Allah ile olan sözleşme..

El-Kefîl olan Rabbimiz, iyiliği şükran ile karşılayan, güzel, merhametli ve zengin olandır. Hamt edilmeye layık, mükâfatı büyük olandır. Kulları arasındaki merhametlileri sever. Seni, yarattıklarına karşı alçakgönüllü ve merhametli, kardeşlerinin dertlerini ve üzüntülerini gideren biri olarak görmeyi sever. "Sahih el-Buhâri"de aktarılan hadisi bir dinle. Peygamber -sallallahu aleyhi ve sellem- şöyle buyurmuştur: İşaret ve orta parmağını kaldırarak, «Ben ve yetimin bakımını üstlenen kimse cennette böyle olacağız».

İşte Ebû Katâde. Kendisine borçlu olan bir kimseyi arıyor, o adamda ondan kaçıyordu. Sonra onu bulunca adam ona şöyle dedi: Şüphesiz ben borcumu ödeyecek durumda değilim. Ebû Katâde ona ''Allah'a yemin eder misin? dedi. Adam da ''Allah'a yemin ederim ki öyleyim!'' dedi.

Ebû Katâde şöyle dedi: Ben Rasûlullah -sallallahu aleyhi ve sellem-'i şöyle derken işittim: «Kim, kıyamet gününün sıkıntılarından Allah'ın kendisini kurtarmasını istiyorsa, borcunu ödeyemeyene mühlet tanısın veya borcundan silsin.» [Müslim rivayet etmiştir].

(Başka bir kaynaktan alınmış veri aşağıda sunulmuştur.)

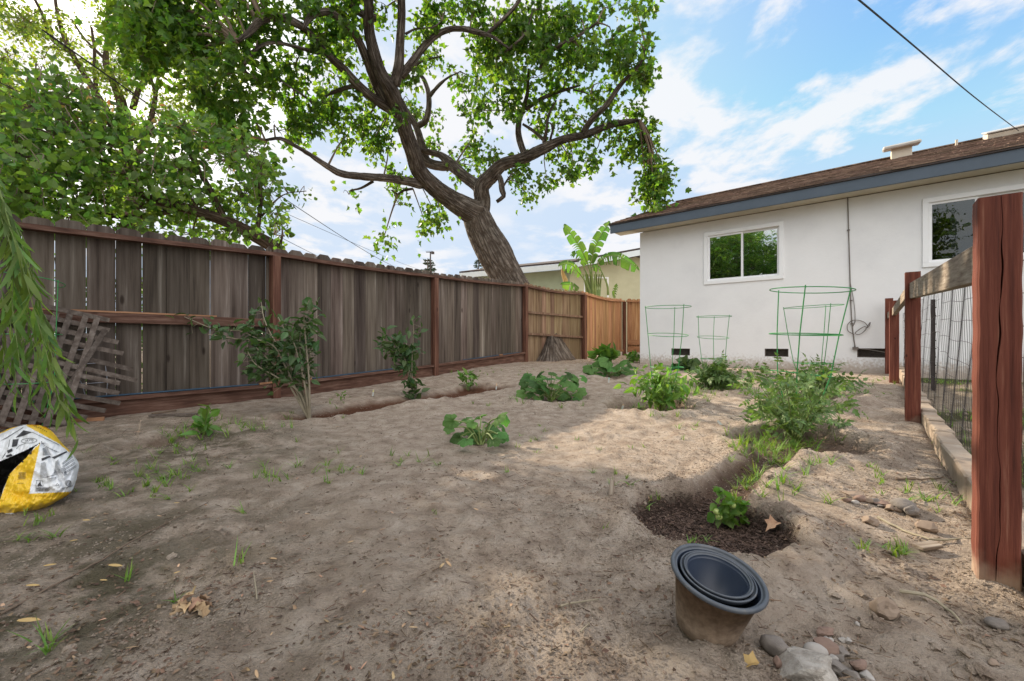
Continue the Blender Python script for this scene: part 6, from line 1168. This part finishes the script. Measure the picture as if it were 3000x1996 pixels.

Peygamber -sallallahu aleyhi ve sellem-'den sahih olarak gelen bir hadiste o şöyle buyurmuştur: «Kim bir Müminin dünyevi sıkıntılarından birini giderirse, Allah da onun Kıyamet günü sıkıntılarından birini giderir. Kim bir fakire kolaylık gösterirse, Allah da ona dünyada ve ahirette kolaylık gösterir. Kim bir Müslümanı örterse, Allah da onu dünya ve ahirette örter.» [Müslim rivayet etmiştir].

Nezaket sahibi, saadetle karşılaşacak kimselerdendir... Onun ahmakça davranması, kabalık ve hata olur... Allah için yapılan iyilik ise, sonuçta işin en hayırlısıdır...

Allah, iyiliğin yardımcısıdır, eşi benzeri olmayan... İnsanların sözü en iyi olanı, ameli de en iyi olandır... Amel ıslah edilmeden, söz de ıslah edilemez...

Allah'ım! gözetiminle bize kefil ol ve bizi cennetine kabul et!